The research team explained that long-living trees, such as pines from high elevations and other conifers found across the high-northern latitude forests, can store carbon for many centuries.

Study lead author Professor Ulf Büntgen, of Cambridge University’s Department of Geography, said: ‘As the planet warms, it causes plants to grow faster, so the thinking is that planting more trees will lead to more carbon getting removed from the atmosphere.

‘But that’s only half of the story. The other half is one that hasn’t been considered: that these fast-growing trees are holding carbon for shorter periods of time.’

Professor Büntgen uses the information contained in tree rings to study past climate conditions.

He explained that tree rings are as distinctive as fingerprints: the width, density and anatomy of each annual ring contains information about what the climate was like during that particular year.

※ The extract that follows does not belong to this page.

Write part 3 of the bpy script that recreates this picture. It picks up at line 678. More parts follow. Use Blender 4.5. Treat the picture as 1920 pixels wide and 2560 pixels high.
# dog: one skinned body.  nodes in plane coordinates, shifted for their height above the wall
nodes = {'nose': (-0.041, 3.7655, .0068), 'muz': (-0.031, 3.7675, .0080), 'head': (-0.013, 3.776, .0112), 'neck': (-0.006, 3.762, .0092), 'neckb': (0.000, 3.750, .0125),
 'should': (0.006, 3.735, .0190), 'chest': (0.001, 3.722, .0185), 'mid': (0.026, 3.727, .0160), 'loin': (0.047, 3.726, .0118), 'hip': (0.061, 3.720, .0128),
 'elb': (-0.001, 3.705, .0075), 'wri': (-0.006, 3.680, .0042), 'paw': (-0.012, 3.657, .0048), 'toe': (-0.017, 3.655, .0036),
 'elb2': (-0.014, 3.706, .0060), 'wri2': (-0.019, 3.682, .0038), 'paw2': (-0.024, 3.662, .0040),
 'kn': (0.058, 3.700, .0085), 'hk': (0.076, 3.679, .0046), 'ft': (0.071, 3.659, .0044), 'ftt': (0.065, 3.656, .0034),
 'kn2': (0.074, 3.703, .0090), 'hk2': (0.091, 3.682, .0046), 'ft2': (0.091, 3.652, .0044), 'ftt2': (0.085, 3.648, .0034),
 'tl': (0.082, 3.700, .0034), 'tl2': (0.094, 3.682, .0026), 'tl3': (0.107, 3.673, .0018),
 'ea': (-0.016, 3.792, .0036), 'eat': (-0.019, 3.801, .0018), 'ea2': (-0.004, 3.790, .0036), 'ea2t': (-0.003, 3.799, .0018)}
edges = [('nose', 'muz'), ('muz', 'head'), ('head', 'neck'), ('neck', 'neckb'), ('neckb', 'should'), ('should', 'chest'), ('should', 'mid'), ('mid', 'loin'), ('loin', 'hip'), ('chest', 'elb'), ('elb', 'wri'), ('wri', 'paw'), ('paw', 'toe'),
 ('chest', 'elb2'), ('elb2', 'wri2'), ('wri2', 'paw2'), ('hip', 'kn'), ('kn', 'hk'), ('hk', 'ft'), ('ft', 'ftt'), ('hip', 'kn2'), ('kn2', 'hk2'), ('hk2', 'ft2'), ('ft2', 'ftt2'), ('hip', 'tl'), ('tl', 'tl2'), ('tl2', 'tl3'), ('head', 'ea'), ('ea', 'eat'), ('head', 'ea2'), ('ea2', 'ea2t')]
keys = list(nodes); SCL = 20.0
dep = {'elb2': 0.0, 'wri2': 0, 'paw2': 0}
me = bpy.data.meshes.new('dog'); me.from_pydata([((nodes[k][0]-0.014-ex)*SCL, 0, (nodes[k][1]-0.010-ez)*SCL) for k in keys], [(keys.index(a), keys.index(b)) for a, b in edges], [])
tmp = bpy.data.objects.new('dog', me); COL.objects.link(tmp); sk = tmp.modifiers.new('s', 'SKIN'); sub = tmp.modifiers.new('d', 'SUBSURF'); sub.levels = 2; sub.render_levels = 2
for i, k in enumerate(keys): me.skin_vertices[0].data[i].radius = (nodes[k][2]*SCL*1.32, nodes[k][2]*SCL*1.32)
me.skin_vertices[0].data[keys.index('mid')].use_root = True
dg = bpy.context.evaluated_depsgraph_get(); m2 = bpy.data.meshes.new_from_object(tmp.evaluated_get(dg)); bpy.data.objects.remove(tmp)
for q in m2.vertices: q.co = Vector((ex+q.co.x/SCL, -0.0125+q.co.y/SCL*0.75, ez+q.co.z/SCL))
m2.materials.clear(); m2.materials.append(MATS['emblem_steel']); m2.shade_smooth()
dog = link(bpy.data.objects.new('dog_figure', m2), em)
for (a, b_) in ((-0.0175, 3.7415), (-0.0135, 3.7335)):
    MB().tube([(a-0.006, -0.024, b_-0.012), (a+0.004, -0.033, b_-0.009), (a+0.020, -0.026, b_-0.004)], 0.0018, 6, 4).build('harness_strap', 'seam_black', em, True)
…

By taking core samples from living trees and disc samples of dead trees, scientists are able to reconstruct how the Earth’s climate system behaved in the past and understand how ecosystems were, and are, responding to temperature variation.

For the study, Professor Büntgen and colleagues sampled more than 1,100 living and dead mountain pines from the Spanish Pyrenees and 660 Siberian larch samples from the Russian Altai. Both are high-altitude forests that have been undisturbed for thousands of years.

The researchers used the samples to reconstruct the total lifespan and juvenile growth rates of trees that were growing during both industrial and pre-industrial climate conditions.

They found that harsh, cold conditions cause tree growth to slow, but they also make trees stronger, so that they can live to a great age.

But trees growing faster during their first 25 years die much sooner than their slow-growing relatives.

The negative relationship remained ‘statistically significant’ for samples from both living and dead trees in both regions, according to the findings.